- **The problem**:
Quote exactly the lines between the line containing "by 2048 pixels." and the line containing "WF = (1.745, 2.72, .375, 2.30)", counting those two lines as part of the range. Leave the rest out.

- **Exercise material**:
_ _ _ _ _ _ _

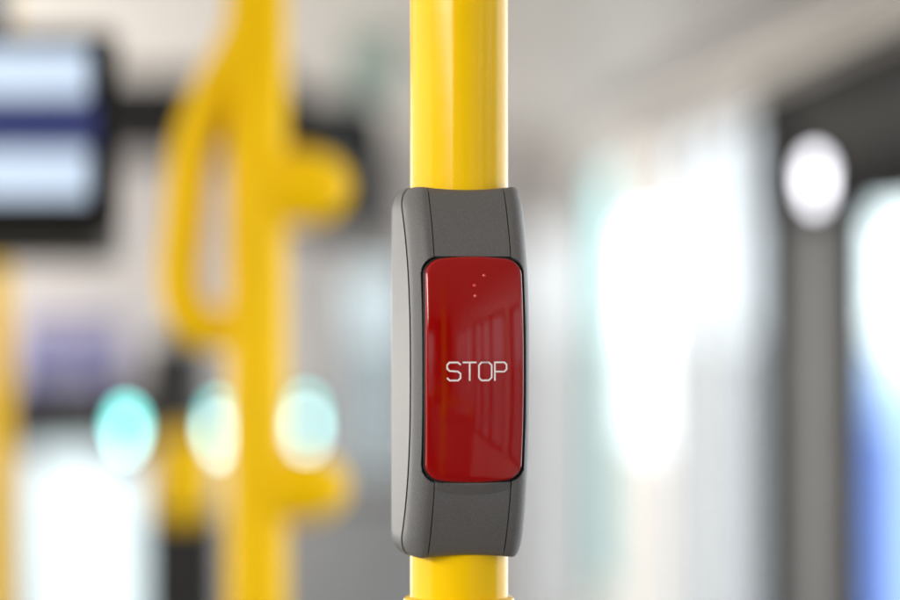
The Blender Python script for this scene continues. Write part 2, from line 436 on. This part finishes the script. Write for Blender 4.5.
# the red push plate: crowned, rounded edge
def plate_v(u, z):
    return 36.9 - 4.6 * (abs(z - ZP) / 39) ** 2.3 * 0.62 - 0.9 * (u / 17) ** 2 + 0.35
bm = bmesh.new()
lev = []
NL = 26
def plate_ring_inset(ins, drop):
    base = outline_rr(BW - ins, BH - ins, max(5.3 - ins, 1.2), 1.5)
    return [bm.verts.new((u * mm, -(plate_v(u, z) - drop) * mm, z * mm)) for u, z in base]
rs = [plate_ring_inset(0, 5.0), plate_ring_inset(0, 1.2), plate_ring_inset(0.06, 0.7), plate_ring_inset(0.22, 0.36), plate_ring_inset(0.5, 0.13), plate_ring_inset(0.9, 0.02)]
b0 = outline_rr(BW - 0.9, BH - 0.9, 4.4, 1.5)
for i in range(1, NL):
    f = 1 - i / NL
    rs.append([bm.verts.new((u * f * mm, -plate_v(u * f, ZP + (z - ZP) * f) * mm, (ZP + (z - ZP) * f) * mm)) for u, z in b0])
for a, b in zip(rs, rs[1:]):
    for k in range(m_): bm.faces.new((a[k], a[(k + 1) % m_], b[(k + 1) % m_], b[k]))
cv = bm.verts.new((0, -plate_v(0, ZP) * mm, ZP * mm))
for k in range(m_): bm.faces.new((rs[-1][k], rs[-1][(k + 1) % m_], cv))
plate = link('push_plate', bm, M['red'], btn, smooth=True)

# lettering and raised dots are placed from the face's own millimetre grid
def face_uz(px, py):     # photo pixel -> (u, z) on the plate
    vv = 36.5; sc = 1 - vv / 1000
    X = (px - 450) * K * 1000 * sc - PX * 1000; u = (X - vv * math.sin(TH)) / math.cos(TH) - U0
    z = (371 - py) * K * 1000 * sc
    z = (CZ * 1000 + (300 - py) * K * 1000 * sc) - BZ * 1000
    return u, z
def zoom(x, y): return face_uz(380 + x / 4.618, 320 + y / 4.618)
strokes = [
 [(371, 207), (358, 196), (320, 196), (309, 207), (309, 224), (320, 235), (358, 238), (370, 248), (370, 268), (359, 279), (321, 279), (308, 267)],
 [(380, 196), (444, 196)], [(412, 196), (412, 281)],
 [(467, 196), (501, 196), (514, 209), (514, 266), (501, 279), (467, 279), (455, 266), (455, 209), (467, 196), (501, 196)],
 [(529, 281), (529, 196), (573, 196), (584, 206), (584, 228), (573, 239), (529, 239)]]
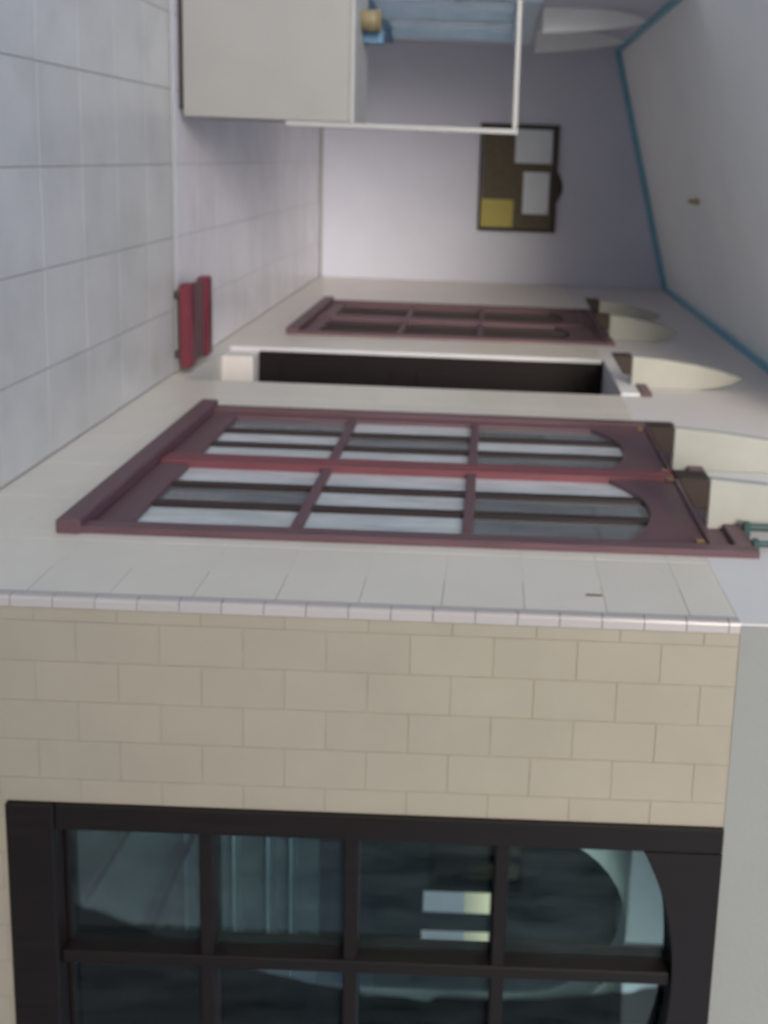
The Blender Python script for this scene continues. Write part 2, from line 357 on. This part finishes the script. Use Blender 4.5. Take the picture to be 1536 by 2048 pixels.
# rooms behind the side wall
def room(name, b, mt, holes_x0=(), holes_y0=(), holes_y1=()):
    x0, x1, y0, y1, z0, z1 = b; t = .08; bs = []
    for a, c, e, h in subtract((y0, y1, z0, z1), holes_x0): bs.append((x0-t, x0, a, c, e, h))
    bs.append((x1, x1+t, y0-t, y1+t, z0, z1))
    for a, c, e, h in subtract((x0-t, x1, z0, z1), holes_y0): bs.append((a, c, y0-t, y0, e, h))
    for a, c, e, h in subtract((x0-t, x1, z0, z1), holes_y1): bs.append((a, c, y1, y1+t, e, h))
    bs += [(x0-t, x1+t, y0-t, y1+t, z0-t, z0), (x0-t, x1+t, y0-t, y1+t, z1, z1+t)]
    return struct(boxes(name, bs, mt))
grow = lambda W, e=.05: (W[0]-e, W[1]+e, W[2]-e, W[3]+e)
WF = (1.745, 2.72, .375, 2.30)
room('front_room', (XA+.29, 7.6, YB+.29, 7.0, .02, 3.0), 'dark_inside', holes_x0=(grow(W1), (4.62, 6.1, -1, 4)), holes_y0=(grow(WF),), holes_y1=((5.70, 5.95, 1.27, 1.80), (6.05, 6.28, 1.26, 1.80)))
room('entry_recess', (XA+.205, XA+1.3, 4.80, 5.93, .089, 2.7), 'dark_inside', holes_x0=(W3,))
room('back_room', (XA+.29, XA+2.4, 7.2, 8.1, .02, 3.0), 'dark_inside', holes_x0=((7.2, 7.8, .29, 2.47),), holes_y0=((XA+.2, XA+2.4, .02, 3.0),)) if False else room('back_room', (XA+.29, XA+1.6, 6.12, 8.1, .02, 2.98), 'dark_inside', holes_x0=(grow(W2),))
struct(box('roof', (XA-.02, 7.9, YB-.02, YF+.2, TOP+.001, TOP+.2), 'white_plaster', None, .01))

# curtains just inside
def curtain(name, s0, s1, z0, z1, x, mt, label, amp=.018, fold=.11, T=None):
    n = int((s1-s0)/.012); v, f = [], []; nz = 7
    for i in range(n+1):
        s = s0+(s1-s0)*i/n; ph = 2*math.pi*s/fold
        for j in range(nz):
            k = j/(nz-1); a = amp*(1-.35*k)
            dx = a*math.sin(ph+.9*math.sin(s*5)+.5*k*math.sin(s*11)); z = z0+(z1-z0)*k
            p = (x+dx, s, z) if T is None else (s, x+dx, z); v.append(p)
    for i in range(n):
        for j in range(nz-1): f.append((i*nz+j, (i+1)*nz+j, (i+1)*nz+j+1, i*nz+j+1))
    o = from_verts(name, v, f, mt, None, smooth=True); tag(o, label, 'curtain', 'curtains behind the side windows'); return o
curtain('curtain', W1[0]+.02, 3.30, .42, 2.36, XA+.085, 'curtain', 'pale blue grey curtain behind the leaf nearest the beige wall')
curtain('curtain', 3.50, 3.98, .42, 2.36, XA+.085, 'curtain', 'pale curtain gathered behind the red meeting stile')
curtain('curtain', 4.10, W1[1]-.02, .42, 2.36, XA+.085, 'curtain', 'narrow pale curtain behind the leaf nearest the dark doorway')
curtain('curtain', W2[0]+.02, W2[1]-.02, .40, 2.36, XA+.215, 'maroon_curtain', 'dark maroon curtain behind the farther two leaf window')

# things in the doorway
tag(box('plinth_block', (XA+.014, XA+.190, 5.62, 5.76, .0905, .271), 'cream_block', None, .006), 'small cream block under the dark door leaf in the doorway', 'block')
tag(box('wooden_plank', (XA+.194, XA+.36, 5.60, 5.63, .0905, .40), 'brown_wood', None, .003), 'short brown plank standing beside the cream block in the doorway', 'plank')

# ------------------------------------------------------------------ front wall: beige tiles and dark window
front = thing('beige_tiled_wall', (4.4, YB+.1, 0), 'beige wall of upright staggered tiles around a dark arched window', 'wall')
fb = boxes('masonry', [sbox(TF, a, b, -.2, -.0016, c, e) for a, b, c, e in subtract((XA+.001, 7.9, -.04, 2.30), (WF,))], 'grout', front)
boxes('upper_plaster', [sbox(TF, a, b, -.2, 0, c, e) for a, b, c, e in ((XA+.0052, 7.9, 2.30, TOP),)], 'shaded_plaster', front)
TFm = lambda s, n, z: (s, YB+.008, z)
cols = [XA+.028, 1.225]+[1.225+.1125*k for k in range(1, 22)]
for i in range(len(cols)-1):
    off = 1.554 if i % 2 == 0 else 1.663
    z = off-.2175*8
    while z < 2.30:
        a0, a1 = max(z, 0.), min(z+.2175, 2.298)
        if a1-a0 > .012:
            for a, b, c, e in subtract((cols[i], cols[i+1], a0, a1), (WF,)): tile('front', a, b, c, e, TFm, fb, 'beige_tile', .008, .0008, 'tile', .0014, .0026)
        z += .2175
z = .8485-.1093*8
while z < 2.28:            # rounded white corner pieces, L shaped and proud of both faces
    a0, a1 = max(z, 0), min(z+.1093, 2.30)-.0022
    if a1-a0 > .02:
        pr = [(XA-.003, YB+.030), (XA-.003, YB+.004), (XA+.000, YB-.002), (XA+.005, YB-.004), (XA+.026, YB-.004), (XA+.026, YB+.007), (XA+.0075, YB+.0075), (XA+.0075, YB+.030)]
        v = [(x, y, a0) for x, y in pr]+[(x, y, a1) for x, y in pr]; k = len(pr)
        from_verts('edge_tile', v, [tuple(range(k)), tuple(range(k, 2*k))]+[(i, (i+1) % k, k+(i+1) % k, k+i) for i in range(k)], 'edge_tile', fb)
    z += .1093

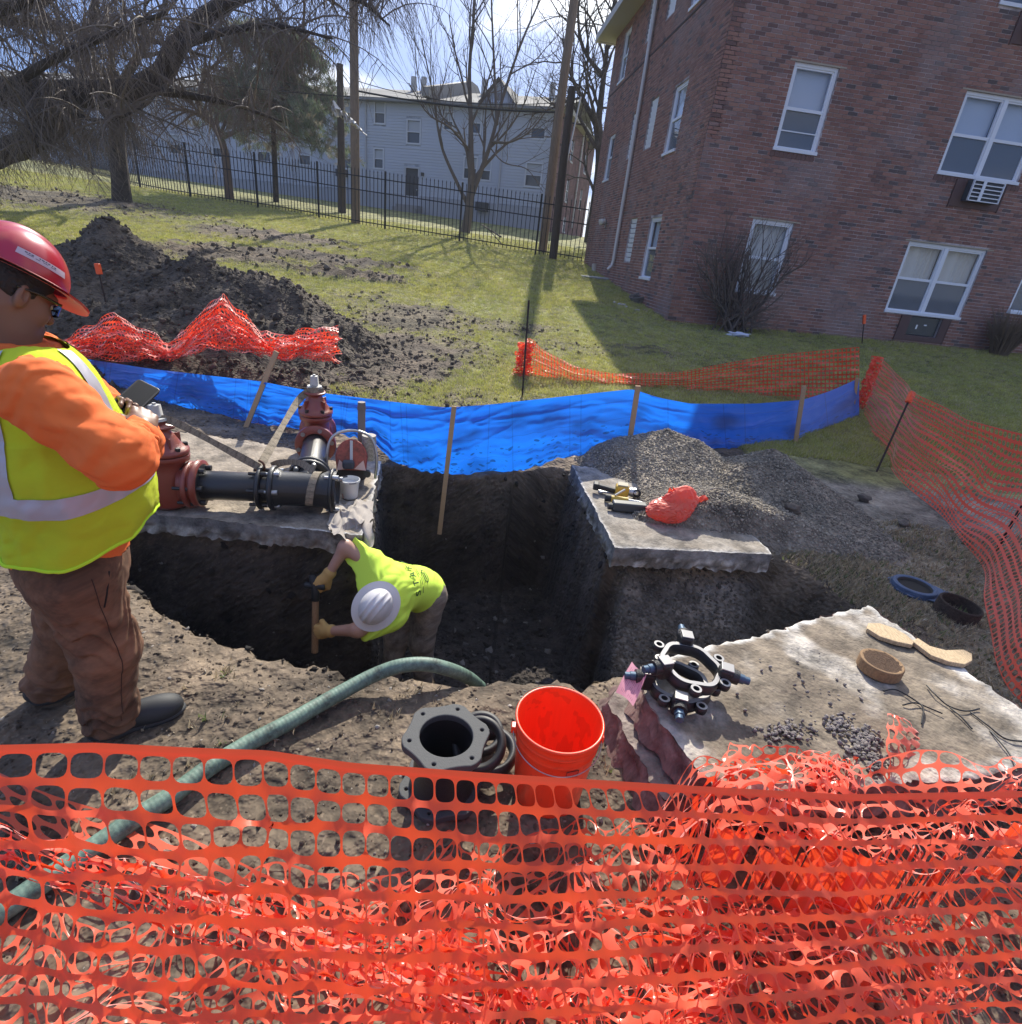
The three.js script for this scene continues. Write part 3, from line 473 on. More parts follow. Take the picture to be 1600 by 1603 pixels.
  part('roof', new MB().sheet(40, 6, (u, v) => V(lerp(-L - 0.5, 0.6, u), lerp(10.02, 11.9, v), lerp(0.6, -6, v))).sheet(40, 6, (u, v) => V(lerp(-L - 0.5, 0.6, u), lerp(11.9, 10.02, v), lerp(-6, -12.6, v))).geo(), shing, B);
  part('eave', new MB().box(-L - 0.5, 0.6, 9.86, 10.0, 0.02, 0.62).geo(), std(C(0.2, 0.2, 0.2)), B);
  // stepped fire-wall gables that rise over the roof
  for (const [x, h] of [[-8.6, 0.75], [-24, 0.75]]) { const s = new THREE.Shape([[0.9, 9.9], [-6.4, 11.95], [-7.6, 11.95], [-12, 10], [-12, 9.6], [0.9, 9.4]].map(([z, y]) => new THREE.Vector2(-z, y + h))); part('parapet', new THREE.ExtrudeGeometry(s, { depth: 0.5, bevelEnabled: false }).rotateY(Math.PI / 2).translate(x, 0, 0), std(C(0.26, 0.25, 0.23)), B); }
  { const s = new THREE.Shape([[-4.9, 10.05], [-3.7, 11.35], [-2.5, 10.05]].map((q) => new THREE.Vector2(...q))); const g = new THREE.Group(); g.name = 'dormer'; B.add(g); part('gable', new THREE.ExtrudeGeometry(s, { depth: 3, bevelEnabled: false }).translate(0, 0, -3), siding, g); part('vent', bx(0.4, 0.4, 0.06).translate(-3.7, 10.5, 0.01), std(C(0.2, 0.2, 0.22)), g); part('gable_roof', new MB().sheet(2, 2, (u, v) => V(lerp(-5.15, -3.7, u), lerp(9.9, 11.47, u), lerp(0.35, -4, v))).sheet(2, 2, (u, v) => V(lerp(-3.7, -2.25, u), lerp(11.47, 9.9, u), lerp(0.35, -4, v))).geo(), shing, g); }
  for (const [x, z] of [[-12.1, -5], [-11.3, -5], [-6.6, -5], [-1.6, -5]]) part('chimney', cyl(0.2, 0.22, 0.9, 10).translate(x, 12.05, z), std(C(0.42, 0.41, 0.39)), B);
  // brick end wall
  const end = new THREE.Group(); end.name = 'end_wall'; end.rotation.y = Math.PI / 2; B.add(end);
  const ebm = std(C(0.17, 0.085, 0.078), { roughness: 0.9, map: at2(blotch, 0.4) }); ebm.color.multiplyScalar(2);
  const ew = [[3.1, 4, 5.6, 7], [3.1, 4, 8.2, 9.5], [6, 6.9, 5.6, 7], [6, 6.9, 8.2, 9.5], [11.5, 12.4, 5.6, 7], [11.5, 12.4, 8.2, 9.5], [6.5, 7.4, 3.6, 4.6]];
  part('wall', wallWithHoles(15, y0, 10.35, ew, 0.3), ebm, end);
  for (const [p, q, c, d] of ew) { const g = new MB().box(p, q, c, d, -0.12, -0.08); part('window', g.geo(), phy(C(0.08, 0.09, 0.1), { roughness: 0.1 }), end); part('window_frame', new MB().box(p, p + 0.07, c, d, -0.07, -0.02).box(q - 0.07, q, c, d, -0.07, -0.02).box(p + 0.07, q - 0.07, (c + d) / 2 - 0.04, (c + d) / 2 + 0.04, -0.07, -0.02).box(p, q, c - 0.1, c, -0.05, 0.04).geo(), std(C(0.5, 0.5, 0.5)), end); }
  part('downspout', new MB().tube([V(9.3, 10.3, 0.1), V(9.3, 4, 0.1)], 0.07, 6).geo(), std(C(0.5, 0.49, 0.47)), end);
  end.rotation.y = Math.PI / 2;
  part('cornice', new MB().box(-0.2, 15.4, 10.36, 10.7, 0.0, 0.5).geo(), std(C(0.36, 0.34, 0.29)), end);
  unfold(B, end);
}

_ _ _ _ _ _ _

- **Exercise result**:
The Blender Python script for this scene continues. Write part 2, from line 357 on. This part finishes the script. Use Blender 4.5. Take the picture to be 1536 by 2048 pixels.
# rooms behind the side wall
def room(name, b, mt, holes_x0=(), holes_y0=(), holes_y1=()):
    x0, x1, y0, y1, z0, z1 = b; t = .08; bs = []
    for a, c, e, h in subtract((y0, y1, z0, z1), holes_x0): bs.append((x0-t, x0, a, c, e, h))
    bs.append((x1, x1+t, y0-t, y1+t, z0, z1))
    for a, c, e, h in subtract((x0-t, x1, z0, z1), holes_y0): bs.append((a, c, y0-t, y0, e, h))
    for a, c, e, h in subtract((x0-t, x1, z0, z1), holes_y1): bs.append((a, c, y1, y1+t, e, h))
    bs += [(x0-t, x1+t, y0-t, y1+t, z0-t, z0), (x0-t, x1+t, y0-t, y1+t, z1, z1+t)]
    return struct(boxes(name, bs, mt))
grow = lambda W, e=.05: (W[0]-e, W[1]+e, W[2]-e, W[3]+e)
WF = (1.745, 2.72, .375, 2.30)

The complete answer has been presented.